A lot of those wells look like this:

(Source: Cenovus Energy)

Compared to the rather larger wellheads at the Jonah site, that's a pretty unobtrusive piece of equipment.  But a lot more of the wellheads at Suffield are invisible, because they're underground, with the wellheads covered by reinforced iron grates - and all of the collection pipelines are buried too, running to pumping stations along the perimeter of the base. 

Why?  Because this is what normally goes on at Suffield:

The British Army Training Unit Suffield (BATUS) routinely conducts annual live-fire training for thousands of British military personnel.  This means artillery fire, missiles, small arms, tanks and tank short, all sorts of things that are very, very bad for exposed oil and natural gas infrastructure.  So all of the infrastructure in the military training area has been buried.

The result?  A base that at 2690 square kilometers is bigger than Luxembourg, but that looks like natural scrub prairie (and I mean that - I've been to Suffield and I've seen "The Tree"), not a massive oil and gas exploitation field.  Yes, there are some derricks visible; and yes, the compressor stations along the base's boundaries are visible (it's hard to bury a compressor station, after all).  But the landscape itself is largely undisturbed (except of course by Challenger main battle tanks and what-not).  And it's teeming with wildlife - including rattlesnakes, elk, antelope, and the extremely funky burrowing owls.

"You there, with the're next."

You have to wonder how well they'd do if their habitat was surrounded by spinning 80-metre turbine blades.  According to Save the Eagles, Spanish wind farms kill 6 to 18 million birds a year.  You don't hear about that from the CBC - they only care when one-thousandth as many ducks end up in the tailings ponds at Syncrude.

I suppose if you're a bird, the best thing that can be said about wind turbines is that at least they spend most of their time not spinning.  Of course, sometimes they do spin, as a buzzard vulture found out to its sorrow.

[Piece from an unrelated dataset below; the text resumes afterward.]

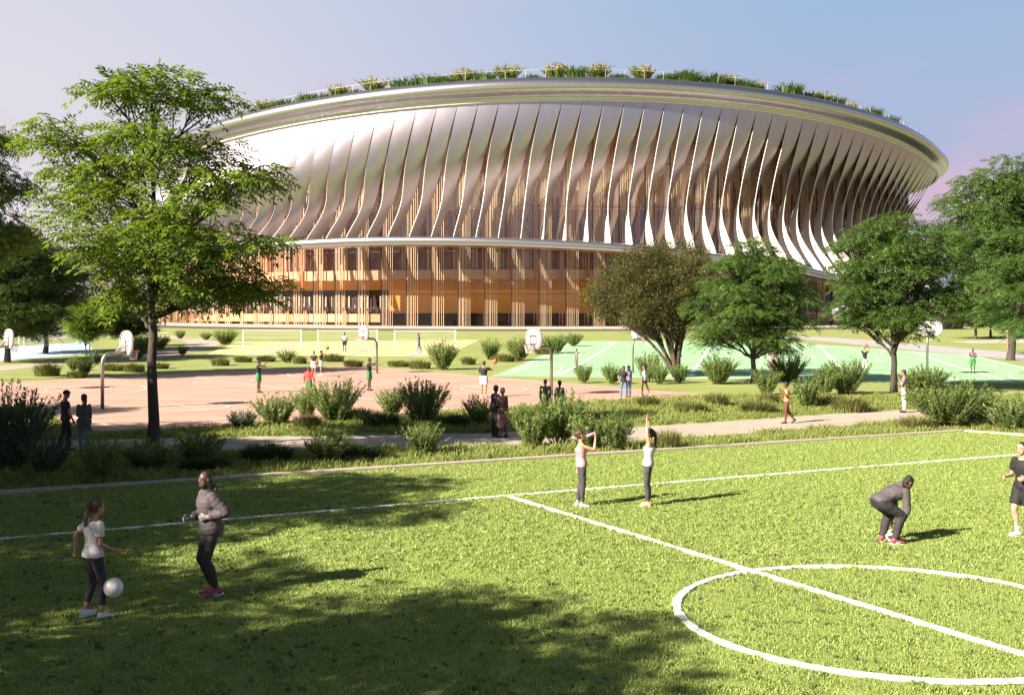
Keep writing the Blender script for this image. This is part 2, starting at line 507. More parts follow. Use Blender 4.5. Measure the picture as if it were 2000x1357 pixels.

But hey, at least they're safe, and they never catch fire or anything.

And at least the turbines are worth it, right?  Or are they?

There is 1511 MW of installed wind power capacity in Ontario.  As I sit here right now, at 0633 hrs Sunday morning, all of that capacity put together is producing a grand total of 107 MW.  That's a capacity factor of 7%.  I'm sure glad we're paying $8B to get us some more of THAT.

Meanwhile, Ontario's total nuclear power generating capacity of 11,446 MW had 10,418 MW on line (91% online) and was producing 10,367 MW, or 90.5% of nameplate capacity.

But what we really need is more wind turbines!